November 4, 2005 ☼ Foreign Affairs
This is an archived blog post from The Acorn.
Harsh Pant writes that even as India faces the task of rebuilding its relations with the post-Saddam Iraq, it is investing very little effort in this respect.
India had offered $20 million in assistance to Iraq when the United Nations Secretary General, Kofi Annan had appealed to the global community to help Iraq in 2003. But the details of that assistance remain murky and it is not clear what follow-up action was taken by India in this regard. India’s special envoy to Iraq, C.R. Gharekhan did go to Iraq in May but his visit only produced some sound-bites. For a country that has ‘‘great power’’ aspirations, India’s lackluster response to events in its extended neighborhood is indeed a travesty. Events in the next few days and months will define the contours of the Middle East for years to come and it is still not too late for India to carve out its own strategic agenda. Merely reacting to events around it is not a sign of a confident global player. [IE]
What is worse, after the revelations of the Volcker report, it is difficult to determine whether this is a result of the UPA’s policy dogma, the Congress party’s association with the Saddam Hussein regime or sheer incompetence.
The Congress party (and its Communist supporters in parliament) were opposed to the US invasion of Iraq. The diplomatic hangover from the opposition to the Iraq war could well have translated into apathy towards the American-directed developments in the post-Saddam Iraq. That itself is inexcusable. If India had supported the United States during the Iraq war, it would have been in a good position to engage the post-Saddam dispensation. Subsequently, the Indian government chose to keep a safe distance away from the turmoil in Iraq, wanting no part in what it saw as America’s problem. As a direct result of this apathetic policy, India took the long snake back to square one.
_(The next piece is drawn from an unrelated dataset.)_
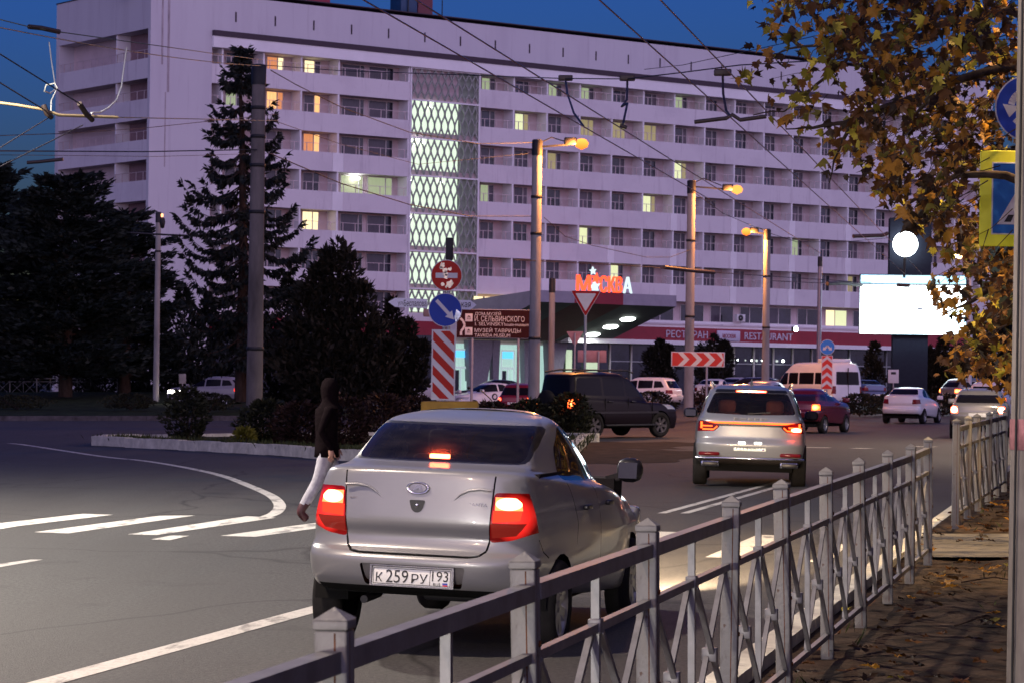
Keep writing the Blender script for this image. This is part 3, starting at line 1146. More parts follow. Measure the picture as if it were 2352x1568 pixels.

But what of the impact of the ‘oil for food’ angle? If the Congress party and Natwar Singh were close enough to the Saddam Hussein regime to be awarded oily thank-you’s, it is a tad difficult for them to be in the good books of the new rulers of Baghdad (and their American advisors). Unfortunately for India, the Congress party is currently in power and Mr Natwar Singh is, as foreign minister, the very person whose job it is to rebuild bridges with Iraq. So much for the past, but as long as Natwar Singh retains his current portfolio India will find it tough going in Iraq.
In fact at one point it seemed that with a new government in Baghdad ready to roll out the red carpet for Indian businessmen, India’s once thriving economic ties with Iraq, which took a hit after the US-led invasion in 2003, were poised to bounce back. But there was a complete lack of initiative on the part of the India and progress on the economic front has been tardy. Given the high rating of the Indian companies in the Iraqi market and the traditional warm relations between the two countries, Indian companies could have easily cornered a huge chunk of that business. [IE]
But what about incompetence? The UPA government’s handling of the case of the kidnapped truck drivers suggested more than just a lack of influence in Iraq. Without accounting for incompetence, it is difficult to explain how a bunch of Iraqi thugs could extract a symbolic concession from the government of a country with more than a million men in uniform.
Iraq is and will be extremely important to India. Not least because of its oil, its geographic location, and its future as a potential Arab democracy. India must work towards changing the level of bilateral engagement with Iraq. This is unlikely to happen under Natwar Singh.
Another lesson India can draw from this episode is that depending on dictators is fraught with all the dangers of their mortality. It needs to have a good plan for post-Musharraf Pakistan.